Typecast as a horror movie villain, Lugosi's career careened into a rut of B-grade pictures, and acting opportunities waned by the mid-1940s. The latter part of his career was largely spent working with director Edward D. Wood, Jr. in a string of riotously awful movies. Although Lugosi died in 1956—and was buried with his Dracula cape—Wood creatively edited stock footage of the deceased actor into his magnum opus of sci-fi schlock, Plan 9 From Outer Space.

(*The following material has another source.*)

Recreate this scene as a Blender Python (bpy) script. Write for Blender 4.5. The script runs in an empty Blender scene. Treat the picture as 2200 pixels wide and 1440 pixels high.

Although his career was six feet under at the time of his passing,  Lugosi maintained that debonair persona that was his hallmark at the height of his fame. That's the image captured here in the National Portrait Gallery's rendering by artist Joseph Grant, who drew caricatures of Hollywood stars for the Los Angeles Record before joining the Walt Disney studio. And it's still the quintessential vampire aesthetic. Don't believe me? Thumb through a catalog of Halloween costumes. While I'm sure you'll see a few heartthrob vampire outfits a la Robert Pattinson, I'd readily wager that you'll find more that hearken back to the European aristocrat garb donned by Lugosi. And even if you're not dressing up this year and will be spending the holiday on your couch, make it a date night and watch Bela work his magic in Dracula.